Other People’s Money (OPM) refers to the practice in which you use the money of other people that is money borrowed from other people to invest rather than using your own money. You must have heard about 5x trading margin when trading in intraday. Ever wondered why only 1/5 of the amount you traded with is being used? It is because the other amount has been borrowed from your broker to invest. It is the borrowed capital. In stock market or the share market, this concept involves financial institutions, brokers, or the use of margin accounts also known as Margin Trading Fund (MTF) to purchase stocks or other securities. The primary goal of this concept is to amplify the returns on the investment by using additional capital.

5 Powerful Benefits of Using OPM in the Stock Market

  1. Increased Investment Power: By using OPM, investors can significantly increase their buying power. Investors can take larger positions (upto 5x of their capital) in the market and potentially earn high returns but keep in mind, this will also increase your loss power by the same amount. Therefore, it is important to invest wisely.
  2. Diversification: With up to 5x more capital, investors can choose to diversify their portfolio more effectively by spreading the risk among various assets rather than just 1 asset so that the poor performance of 1 asset doesn’t reduce the return potential of the whole portfolio.
  3. Enhanced Returns: As you can use up to 5x the capital you have, the use of 5x margin can lead to amplified returns as the gains are earned on a larger amount of the invested capital.
  4. Professional Management: Many investors have access to professional advisors when using a huge capital. This can lead to a professional management of their funds.
  5. Opportunity Seizing: With an additional capital, investors can easily take the opportunity of various conditions in the market and take advantage of short-term market fluctuations and trends.

Strategies for Using OPM Effectively

  1. Risk Management: Implementing robust risk management strategies is crucial when using OPM. Not implementing risk management strategies can lead to a huge loss of capital. This includes implementing stop loss orders, diversifying securities, and measuring how much risk you can take.
  2. Research and Analysis: Great research and analysis can help reduce your risk.
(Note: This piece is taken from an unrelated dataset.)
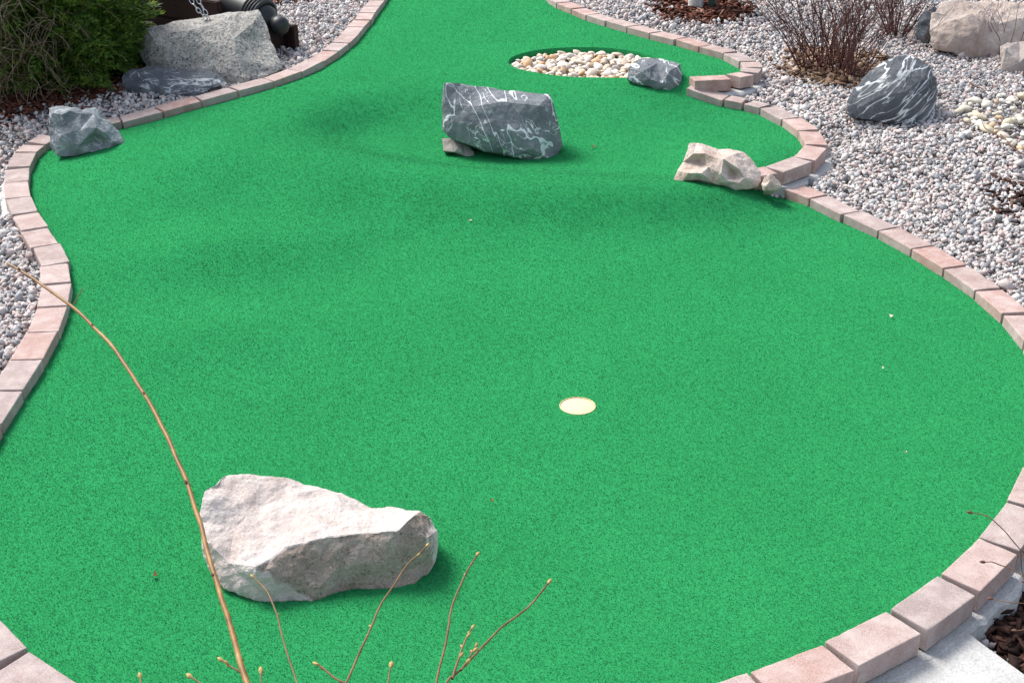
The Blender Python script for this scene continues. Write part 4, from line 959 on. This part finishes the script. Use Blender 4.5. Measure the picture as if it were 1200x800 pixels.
def cedar(px, py, yoff, RX, RY, H, nf, label, seed, dead=0, groundhug=0.05):
    rnd = random.Random(seed); c = ong(px, py)+Vector((0, yoff, 0)); root = empty('cedar_shrub', c, label, 'cedar')
    V, Q = [], []
    protos = [frond(rnd, 1) for _ in range(12)]
    for i in range(nf):
        hh = rnd.random()**.9; az = rnd.uniform(0, 2*math.pi)
        if rnd.random() < .55: az = rnd.uniform(math.pi*.95, math.pi*2.1)
        prof = (1-.55*hh)*min(1, .72+hh*2.2)*(1+.18*math.sin(az*3+seed)+.15*noise.noise(Vector((az*2, hh*5, seed))))
        dep = 1-.40*rnd.random()**2.2
        p = c+Vector((math.cos(az)*RX*prof*dep, math.sin(az)*RY*prof*dep, groundhug+hh*H))
        out = Vector((math.cos(az), math.sin(az), rnd.uniform(-.25, .75))).normalized()
        out = (out+Vector((rnd.gauss(0, .3), rnd.gauss(0, .3), rnd.gauss(0, .3)))).normalized()
        side = out.cross(Vector((0, 0, 1)).lerp(Vector((rnd.gauss(0, 1), rnd.gauss(0, 1), rnd.gauss(0, 1))), .45)).normalized()
        up = side.cross(out); R = Matrix((out, side, up)).transposed(); L = rnd.uniform(.12, .24)
        v, q = rnd.choice(protos); b = len(V); V.extend([p+R@(x*L) for x in v]); Q.extend([tuple(k+b for k in f) for f in q])
    me = npmesh('foliage', np.array([tuple(v) for v in V]), np.array(Q)); link('foliage', me, M_CEDAR, root)
    tb = TB()
    for i in range(9):
        az = rnd.uniform(0, 6.28); e = c+Vector((math.cos(az)*RX*.5, math.sin(az)*RY*.5, H*rnd.uniform(.5, 1)))
        tb.tube([c+Vector((0, 0, -.05)), c.lerp(e, .5)+Vector((0, 0, .03)), e], [.022, .014, .006], 6)
    tb.build('stem', M_DEAD, root)
    if dead:
        tb = TB()
        for i in range(dead):
            az = rnd.gauss(math.pi*1.55, .5); hh = rnd.random(); p = c+Vector((math.cos(az)*RX*1.0, math.sin(az)*RY*1.03, .04+hh*H*.6))
            P = [p]; d = Vector((rnd.gauss(0, .5), -abs(rnd.gauss(0, .3)), -.5+rnd.gauss(0, .6))).normalized()
            for k in range(4):
                d = (d+Vector((rnd.gauss(0, .35), rnd.gauss(0, .25), rnd.gauss(-.1, .35)))).normalized(); P.append(P[-1]+d*rnd.uniform(.03, .07))
                P[-1].z = max(P[-1].z, c.z+.015)
            r = rnd.uniform(.0008, .0018); tb.tube(P, [r, r*.9, r*.8, r*.6, r*.4], 4)
        tb.build('dead_twigs', M_DEAD, root)
cedar(78, 104, .36, .225, .36, .86, 1500, 'bright tipped green cedar shrub touching the big granite block', 21, 0)
cedar(2, 122, .42, .46, .42, .88, 1900, 'dark green cedar shrub tangled with dead grey twigs at the left edge', 22, 380)

# ------------------------------------------------------------------ cannon, carriage, chain
B = aty(309, 22, 7.05); Mz = aty(120, -62, 7.75); ax = (Mz-B).normalized()
can = empty('cannon', B, 'black iron cannon barrel lying behind the big granite block', 'cannon')
rot = ax.to_track_quat('Z', 'Y').to_matrix().to_4x4()
def along(name, prof, mat, parent, n=36):
    bm = bmesh.new(); lathe(bm, prof, n); bmesh.ops.transform(bm, matrix=Matrix.Translation(B)@rot, verts=bm.verts); return bmobj(name, bm, mat, parent, True)
along('barrel', [(.0, .0), (.085, .0), (.094, .008), (.096, .05), (.092, .1), (.088, .4), (.08, .8), (.082, .82), (.075, .83), (.07, 1.05), (.085, 1.08), (.085, 1.12), (.05, 1.13), (.045, .95), (0, .95)], M_IRON, can)
for k in range(5):
    z0 = -.005+k*.020
    along('base_ring', [(.090, z0-.003), (.103, z0), (.106, z0+.005), (.103, z0+.010), (.090, z0+.013)], M_IRON, can)
along('cascabel', [(.082, .004), (.074, -.03), (.058, -.05), (.040, -.062), (.036, -.075), (.046, -.09), (.053, -.112), (.050, -.14), (.034, -.158), (0, -.164)], M_IRON, can)
# carriage: two timber cheeks under the barrel with an axle beam
hd = Vector((ax.x, ax.y, 0)).normalized(); sdv = Vector((-hd.y, hd.x, 0))
car = empty('gun_carriage', Vector((B.x, B.y, gz(B.x, B.y)))+hd*.3, 'dark brown timber carriage under the black cannon barrel', 'carriage')
def timber(name, o, lx, ly, lz, parent, bev=.006):
    bm = bmesh.new(); bmesh.ops.create_cube(bm, size=1); bmesh.ops.scale(bm, verts=bm.verts, vec=(lx, ly, lz))
    bmesh.ops.bevel(bm, geom=bm.edges[:], offset=bev, segments=2, affect='EDGES')
    R = Matrix((hd, sdv, Vector((0, 0, 1)))).transposed().to_4x4(); bmesh.ops.transform(bm, matrix=Matrix.Translation(o)@R, verts=bm.verts)
    return bmobj(name, bm, M_TIMBER, parent)
G0 = Vector((B.x, B.y, gz(B.x, B.y)))
for s in (-1, 1):
    o = G0+sdv*s*.12
    timber('cheek_board', o+hd*.38+Vector((0, 0, .075)), 1.0, .045, .13, car)
    timber('cheek_board', o+hd*.56+Vector((0, 0, .208)), .72, .045, .13, car)
    timber('cheek_board', o+hd*.70+Vector((0, 0, .341)), .46, .045, .13, car)
timber('axle_beam', G0+hd*.0+Vector((0, 0, .06)), .09, .42, .09, car)
timber('axle_beam', G0+hd*.75+Vector((0, 0, .06)), .09, .42, .09, car)
timber('bed_plank', G0+hd*.35+Vector((0, 0, .12)), .8, .19, .04, car)
# chain
bm = bmesh.new()
def link_ring(bm, c, d, roll, a=.016, b=.010, r=.0028):
    d = d.normalized(); s = d.cross(Vector((0, 0, 1))).normalized(); u = s.cross(d); s2 = s*math.cos(roll)+u*math.sin(roll); rings = []
    nn = d.cross(s2)
    for i in range(14):
        t = 2*math.pi*i/14; cc = c+d*a*math.cos(t)+s2*b*math.sin(t); o = (d*a*math.cos(t)+s2*b*math.sin(t)).normalized()
        rings.append([bm.verts.new(cc+(o*math.cos(q)+nn*math.sin(q))*r) for q in (0, 1.571, 3.142, 4.712)])
    for i in range(14):
        A, C = rings[i], rings[(i+1) % 14]
        for k in range(4): bm.faces.new((A[k], A[(k+1) % 4], C[(k+1) % 4], C[k]))
for off in (0, 8):
    C = curve_pts([aty(217+off, -30, 6.98), aty(221+off, -6, 6.93), aty(229+off, 8, 6.91), aty(240+off*.5, 21, 6.90), aty(246+off*.3, 30, 6.91)], .024)
    for i in range(len(C)-1): link_ring(bm, C[i], C[i+1]-C[i], 1.57*(i % 2)+.4)
tag(bmobj('chain', bm, M_STEEL, None, True), 'thin silver chain hanging from the cannon behind the granite block', 'chain')

# ------------------------------------------------------------------ tree and stake in the mulch ring
w = ong(815, 9); tr = empty('young_tree', w, 'young tree with pale grey trunk in a ring of red mulch', 'tree')
tb = TB(); T = [w+Vector((0, 0, -.03)), w+Vector((.003, 0, .1)), w+Vector((.0, .01, .8)), w+Vector((.03, .02, 1.7)), w+Vector((.02, .0, 2.5))]
C = curve_pts(T, .08); tb.tube(C, [.046-.03*i/len(C)+.016*math.exp(-i*1.1) for i in range(len(C))], 12); tb.build('trunk', M_BARK, tr)
tb = TB()
for i in range(26):
    k = random.randrange(len(C)//2, len(C)); az = random.uniform(0, 6.28); L = random.uniform(.4, .9)
    e = C[k]+Vector((math.cos(az)*L, math.sin(az)*L, L*.9)); tb.tube(curve_pts([C[k], C[k].lerp(e, .5)+Vector((0, 0, -.05)), e], .1), [.011-.0015*j for j in range(len(curve_pts([C[k], C[k].lerp(e, .5)+Vector((0, 0, -.05)), e], .1)))][:50] if False else .006, 5)
    for q in range(4):
        f = C[k].lerp(e, random.uniform(.3, 1)); g = f+Vector((random.gauss(0, .2), random.gauss(0, .2), random.uniform(.05, .3))); tb.tube([f, g], [.003, .0012], 4)
tb.build('crown', M_BARK, tr)
w = ong(834, 9); bm = bmesh.new(); lathe(bm, [(0, -.05), (.022, -.05), (.022, 1.3), (.017, 1.31), (0, 1.31)], 12); bmesh.ops.translate(bm, verts=bm.verts, vec=w)
for z in (.25, .6, .95):
    bmesh.ops.create_cube(bm, size=.03, matrix=Matrix.Translation(w+Vector((.022, 0, z))))
so = bmobj('tree_stake', bm, M_STAKE); tag(so, 'dark green metal stake standing right of the pale tree trunk', 'stake')

# ------------------------------------------------------------------ petals and leaves on the turf
def flake(px, py, s, mat, name, label, cat):
    p = ont(px, py)+Vector((0, 0, .011)); bm = bmesh.new(); a0 = random.uniform(0, 6.28); V = []
    ring = [(math.cos(t)*s*(1+.35*math.cos(2*t)), math.sin(t)*s*.6, .004*math.cos(2*t)+random.uniform(-.001, .001)) for t in np.linspace(0, 2*math.pi, 13)[:-1]]
    R = Matrix.Rotation(a0, 3, 'Z'); up = [bm.verts.new(R@Vector(q)) for q in ring]; dn = [bm.verts.new(R@(Vector(q)-Vector((0, 0, .0012)))) for q in ring]
    bm.faces.new(up); bm.faces.new(dn[::-1])
    for i in range(12): bm.faces.new((up[i], dn[i], dn[(i+1) % 12], up[(i+1) % 12]))
    bmesh.ops.recalc_face_normals(bm, faces=bm.faces); o = bmobj(name, bm, mat); o.location = p; tag(o, label, cat)
flake(1044, 373, 0.0070, M_PETAL, 'petal', 'pale petal on the turf near the right border, upper of the two', 'petal')
flake(1035, 434, 0.0049, M_PETAL, 'petal', 'tiny pale petal on the turf near the right border, lower of the two', 'petal')
flake(1060, 533, 0.0042, M_PETAL, 'petal', 'tiny pale petal on open turf right of the golf cup', 'petal')
flake(551, 261, 0.0056, M_PETAL, 'petal', 'tiny pale petal on the slope below the veined rock', 'petal')
flake(695, 174, 0.0091, M_LEAF, 'dry_leaf', 'small brown leaf on the turf right of the veined rock', 'leaf')
flake(182, 677, 0.0077, M_LEAF, 'dry_leaf', 'small brown leaf on the turf left of the granite boulder', 'leaf')
flake(577, 590, 0.0042, M_LEAF, 'dry_leaf', 'tiny brown fleck on the turf below the golf cup', 'leaf')

# ------------------------------------------------------------------ light
EL, AZ = math.radians(50), math.radians(-50)      # azimuth from +y (away from the camera) towards +x
sd = Vector((math.sin(AZ)*math.cos(EL), math.cos(AZ)*math.cos(EL), math.sin(EL)))
sun = bpy.data.lights.new('sun', 'SUN'); sun.energy = 2.75; sun.angle = math.radians(22); sun.color = (1, .965, .91)
so = bpy.data.objects.new('sun', sun); COL.objects.link(so); so.rotation_euler = (-sd).to_track_quat('-Z', 'Y').to_euler(); so.location = (0, 0, 6)
wd = bpy.data.worlds.new('World'); scene.world = wd; wd.use_nodes = True; nt = wd.node_tree
sky = nt.nodes.new('ShaderNodeTexSky'); sky.sky_type = 'NISHITA'; sky.sun_disc = False; sky.sun_elevation = EL; sky.sun_rotation = AZ; sky.dust_density = 2.5; sky.ozone_density = 1.0
bg = nt.nodes['Background']; bg.inputs['Strength'].default_value = .145; hs = nt.nodes.new('ShaderNodeHueSaturation'); hs.inputs['Saturation'].default_value = .62; nt.links.new(sky.outputs[0], hs.inputs['Color']); nt.links.new(hs.outputs[0], bg.inputs['Color'])
scene.view_settings.view_transform = 'Standard'; scene.view_settings.look = 'None'; scene.view_settings.gamma = 1; scene.view_settings.exposure = .9
scene.render.engine = 'CYCLES'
It is important to conduct thorough research and hire a professional investment advisor.
  3. Regular Monitoring: Continuously monitoring investments and market conditions is essential to ensure that your assets are not under any risk.

Conclusion

Other People’s Money is a powerful tool if used correctly and with proper risk management in the share market. Not implementing risk management could be a huge disadvantage of this tool as it may lead to a huge loss. The tools offers significant benefits but at the same time significant risks. It is important to use this tool under proper guidance from a professional investment advisor to mitigate potential downsides. For those looking to maximise their success in the stock market, OPM can be a game changer.